(3D scene scripts)

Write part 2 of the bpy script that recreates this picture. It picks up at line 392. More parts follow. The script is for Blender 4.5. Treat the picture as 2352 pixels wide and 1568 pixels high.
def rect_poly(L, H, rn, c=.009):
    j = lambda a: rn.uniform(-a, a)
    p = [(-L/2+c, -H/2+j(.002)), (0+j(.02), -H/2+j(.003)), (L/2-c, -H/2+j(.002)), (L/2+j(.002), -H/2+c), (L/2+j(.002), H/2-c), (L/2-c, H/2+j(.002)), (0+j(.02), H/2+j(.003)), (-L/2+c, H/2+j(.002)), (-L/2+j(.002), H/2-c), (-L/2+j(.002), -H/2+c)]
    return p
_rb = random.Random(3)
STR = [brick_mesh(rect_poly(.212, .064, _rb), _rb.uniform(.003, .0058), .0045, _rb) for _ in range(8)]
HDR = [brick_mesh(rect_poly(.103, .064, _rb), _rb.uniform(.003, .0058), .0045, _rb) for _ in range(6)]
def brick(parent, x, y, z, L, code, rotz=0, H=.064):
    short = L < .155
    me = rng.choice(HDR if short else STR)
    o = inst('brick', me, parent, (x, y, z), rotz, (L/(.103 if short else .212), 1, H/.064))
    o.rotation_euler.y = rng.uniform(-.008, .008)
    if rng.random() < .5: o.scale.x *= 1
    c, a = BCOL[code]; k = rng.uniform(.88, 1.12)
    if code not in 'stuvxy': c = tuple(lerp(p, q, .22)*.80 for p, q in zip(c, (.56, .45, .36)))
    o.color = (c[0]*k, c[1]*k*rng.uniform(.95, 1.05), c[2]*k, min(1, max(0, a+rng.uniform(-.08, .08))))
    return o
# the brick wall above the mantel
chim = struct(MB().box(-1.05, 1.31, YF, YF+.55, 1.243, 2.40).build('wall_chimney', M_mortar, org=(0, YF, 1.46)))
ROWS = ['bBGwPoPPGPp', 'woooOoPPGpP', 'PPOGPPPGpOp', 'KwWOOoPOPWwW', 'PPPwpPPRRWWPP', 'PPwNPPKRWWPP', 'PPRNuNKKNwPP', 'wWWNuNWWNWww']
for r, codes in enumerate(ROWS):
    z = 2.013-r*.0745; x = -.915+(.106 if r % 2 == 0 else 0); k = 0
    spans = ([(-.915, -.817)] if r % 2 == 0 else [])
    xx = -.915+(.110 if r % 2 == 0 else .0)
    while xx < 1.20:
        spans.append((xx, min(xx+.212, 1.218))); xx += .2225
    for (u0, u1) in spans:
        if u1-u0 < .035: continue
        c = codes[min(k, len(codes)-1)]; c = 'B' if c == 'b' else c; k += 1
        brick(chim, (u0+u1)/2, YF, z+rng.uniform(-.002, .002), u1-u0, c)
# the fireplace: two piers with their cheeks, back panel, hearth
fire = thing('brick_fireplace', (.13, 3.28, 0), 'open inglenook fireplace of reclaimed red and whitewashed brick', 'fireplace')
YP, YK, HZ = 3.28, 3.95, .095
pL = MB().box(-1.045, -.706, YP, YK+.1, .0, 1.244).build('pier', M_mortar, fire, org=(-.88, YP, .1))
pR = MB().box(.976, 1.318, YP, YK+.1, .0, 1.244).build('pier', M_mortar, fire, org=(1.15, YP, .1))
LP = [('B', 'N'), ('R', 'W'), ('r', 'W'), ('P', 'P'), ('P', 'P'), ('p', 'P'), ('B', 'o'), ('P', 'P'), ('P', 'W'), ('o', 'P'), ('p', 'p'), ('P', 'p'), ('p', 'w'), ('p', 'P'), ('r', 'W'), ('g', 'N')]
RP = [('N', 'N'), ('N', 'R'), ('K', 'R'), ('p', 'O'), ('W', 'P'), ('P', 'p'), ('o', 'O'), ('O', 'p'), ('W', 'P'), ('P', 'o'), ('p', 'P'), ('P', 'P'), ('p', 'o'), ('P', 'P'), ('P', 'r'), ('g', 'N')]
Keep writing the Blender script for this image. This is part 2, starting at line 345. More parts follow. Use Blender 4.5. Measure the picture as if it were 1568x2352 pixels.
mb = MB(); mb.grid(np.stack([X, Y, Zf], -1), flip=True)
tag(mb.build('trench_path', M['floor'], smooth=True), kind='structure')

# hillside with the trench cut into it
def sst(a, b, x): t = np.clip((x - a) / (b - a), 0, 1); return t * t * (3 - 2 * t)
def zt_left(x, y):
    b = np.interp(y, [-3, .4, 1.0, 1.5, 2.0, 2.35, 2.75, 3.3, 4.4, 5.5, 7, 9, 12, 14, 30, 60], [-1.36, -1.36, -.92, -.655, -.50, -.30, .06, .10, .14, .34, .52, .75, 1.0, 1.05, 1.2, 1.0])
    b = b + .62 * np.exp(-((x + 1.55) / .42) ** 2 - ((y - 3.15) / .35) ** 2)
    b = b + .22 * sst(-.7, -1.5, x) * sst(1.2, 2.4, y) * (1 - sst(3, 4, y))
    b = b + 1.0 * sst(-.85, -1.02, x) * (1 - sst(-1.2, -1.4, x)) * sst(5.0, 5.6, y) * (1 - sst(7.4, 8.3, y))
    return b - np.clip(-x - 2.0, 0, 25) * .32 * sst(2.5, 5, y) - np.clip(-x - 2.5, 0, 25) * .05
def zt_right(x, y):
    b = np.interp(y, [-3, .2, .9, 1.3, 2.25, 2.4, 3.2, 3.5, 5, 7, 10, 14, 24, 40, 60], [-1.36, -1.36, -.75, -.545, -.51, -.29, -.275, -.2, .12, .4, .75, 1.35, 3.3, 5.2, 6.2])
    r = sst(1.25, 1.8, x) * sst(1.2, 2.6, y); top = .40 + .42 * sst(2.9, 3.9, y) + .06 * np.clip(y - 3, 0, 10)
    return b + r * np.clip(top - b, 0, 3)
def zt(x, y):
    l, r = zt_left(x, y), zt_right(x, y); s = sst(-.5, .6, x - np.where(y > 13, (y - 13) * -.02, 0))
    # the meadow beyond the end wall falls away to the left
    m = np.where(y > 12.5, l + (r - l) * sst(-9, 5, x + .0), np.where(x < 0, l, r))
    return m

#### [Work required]
Every line of the data above should be copied exactly.

#### [Reply to the task]
Write part 2 of the bpy script that recreates this picture. It picks up at line 392. More parts follow. The script is for Blender 4.5. Treat the picture as 2352 pixels wide and 1568 pixels high.
def rect_poly(L, H, rn, c=.009):
    j = lambda a: rn.uniform(-a, a)
    p = [(-L/2+c, -H/2+j(.002)), (0+j(.02), -H/2+j(.003)), (L/2-c, -H/2+j(.002)), (L/2+j(.002), -H/2+c), (L/2+j(.002), H/2-c), (L/2-c, H/2+j(.002)), (0+j(.02), H/2+j(.003)), (-L/2+c, H/2+j(.002)), (-L/2+j(.002), H/2-c), (-L/2+j(.002), -H/2+c)]
    return p
_rb = random.Random(3)
STR = [brick_mesh(rect_poly(.212, .064, _rb), _rb.uniform(.003, .0058), .0045, _rb) for _ in range(8)]
HDR = [brick_mesh(rect_poly(.103, .064, _rb), _rb.uniform(.003, .0058), .0045, _rb) for _ in range(6)]
def brick(parent, x, y, z, L, code, rotz=0, H=.064):
    short = L < .155
    me = rng.choice(HDR if short else STR)
    o = inst('brick', me, parent, (x, y, z), rotz, (L/(.103 if short else .212), 1, H/.064))
    o.rotation_euler.y = rng.uniform(-.008, .008)
    if rng.random() < .5: o.scale.x *= 1
    c, a = BCOL[code]; k = rng.uniform(.88, 1.12)
    if code not in 'stuvxy': c = tuple(lerp(p, q, .22)*.80 for p, q in zip(c, (.56, .45, .36)))
    o.color = (c[0]*k, c[1]*k*rng.uniform(.95, 1.05), c[2]*k, min(1, max(0, a+rng.uniform(-.08, .08))))
    return o
# the brick wall above the mantel
chim = struct(MB().box(-1.05, 1.31, YF, YF+.55, 1.243, 2.40).build('wall_chimney', M_mortar, org=(0, YF, 1.46)))
ROWS = ['bBGwPoPPGPp', 'woooOoPPGpP', 'PPOGPPPGpOp', 'KwWOOoPOPWwW', 'PPPwpPPRRWWPP', 'PPwNPPKRWWPP', 'PPRNuNKKNwPP', 'wWWNuNWWNWww']
for r, codes in enumerate(ROWS):
    z = 2.013-r*.0745; x = -.915+(.106 if r % 2 == 0 else 0); k = 0
    spans = ([(-.915, -.817)] if r % 2 == 0 else [])
    xx = -.915+(.110 if r % 2 == 0 else .0)
    while xx < 1.20:
        spans.append((xx, min(xx+.212, 1.218))); xx += .2225
    for (u0, u1) in spans:
        if u1-u0 < .035: continue
        c = codes[min(k, len(codes)-1)]; c = 'B' if c == 'b' else c; k += 1
        brick(chim, (u0+u1)/2, YF, z+rng.uniform(-.002, .002), u1-u0, c)
# the fireplace: two piers with their cheeks, back panel, hearth
fire = thing('brick_fireplace', (.13, 3.28, 0), 'open inglenook fireplace of reclaimed red and whitewashed brick', 'fireplace')
YP, YK, HZ = 3.28, 3.95, .095
pL = MB().box(-1.045, -.706, YP, YK+.1, .0, 1.244).build('pier', M_mortar, fire, org=(-.88, YP, .1))
pR = MB().box(.976, 1.318, YP, YK+.1, .0, 1.244).build('pier', M_mortar, fire, org=(1.15, YP, .1))
LP = [('B', 'N'), ('R', 'W'), ('r', 'W'), ('P', 'P'), ('P', 'P'), ('p', 'P'), ('B', 'o'), ('P', 'P'), ('P', 'W'), ('o', 'P'), ('p', 'p'), ('P', 'p'), ('p', 'w'), ('p', 'P'), ('r', 'W'), ('g', 'N')]
RP = [('N', 'N'), ('N', 'R'), ('K', 'R'), ('p', 'O'), ('W', 'P'), ('P', 'p'), ('o', 'O'), ('O', 'p'), ('W', 'P'), ('P', 'o'), ('p', 'P'), ('P', 'P'), ('p', 'o'), ('P', 'P'), ('P', 'r'), ('g', 'N')]
Keep writing the Blender script for this image. This is part 2, starting at line 345. More parts follow. Use Blender 4.5. Measure the picture as if it were 1568x2352 pixels.
mb = MB(); mb.grid(np.stack([X, Y, Zf], -1), flip=True)
tag(mb.build('trench_path', M['floor'], smooth=True), kind='structure')

# hillside with the trench cut into it
def sst(a, b, x): t = np.clip((x - a) / (b - a), 0, 1); return t * t * (3 - 2 * t)
def zt_left(x, y):
    b = np.interp(y, [-3, .4, 1.0, 1.5, 2.0, 2.35, 2.75, 3.3, 4.4, 5.5, 7, 9, 12, 14, 30, 60], [-1.36, -1.36, -.92, -.655, -.50, -.30, .06, .10, .14, .34, .52, .75, 1.0, 1.05, 1.2, 1.0])
    b = b + .62 * np.exp(-((x + 1.55) / .42) ** 2 - ((y - 3.15) / .35) ** 2)
    b = b + .22 * sst(-.7, -1.5, x) * sst(1.2, 2.4, y) * (1 - sst(3, 4, y))
    b = b + 1.0 * sst(-.85, -1.02, x) * (1 - sst(-1.2, -1.4, x)) * sst(5.0, 5.6, y) * (1 - sst(7.4, 8.3, y))
    return b - np.clip(-x - 2.0, 0, 25) * .32 * sst(2.5, 5, y) - np.clip(-x - 2.5, 0, 25) * .05
def zt_right(x, y):
    b = np.interp(y, [-3, .2, .9, 1.3, 2.25, 2.4, 3.2, 3.5, 5, 7, 10, 14, 24, 40, 60], [-1.36, -1.36, -.75, -.545, -.51, -.29, -.275, -.2, .12, .4, .75, 1.35, 3.3, 5.2, 6.2])
    r = sst(1.25, 1.8, x) * sst(1.2, 2.6, y); top = .40 + .42 * sst(2.9, 3.9, y) + .06 * np.clip(y - 3, 0, 10)
    return b + r * np.clip(top - b, 0, 3)
def zt(x, y):
    l, r = zt_left(x, y), zt_right(x, y); s = sst(-.5, .6, x - np.where(y > 13, (y - 13) * -.02, 0))
    # the meadow beyond the end wall falls away to the left
    m = np.where(y > 12.5, l + (r - l) * sst(-9, 5, x + .0), np.where(x < 0, l, r))
    return m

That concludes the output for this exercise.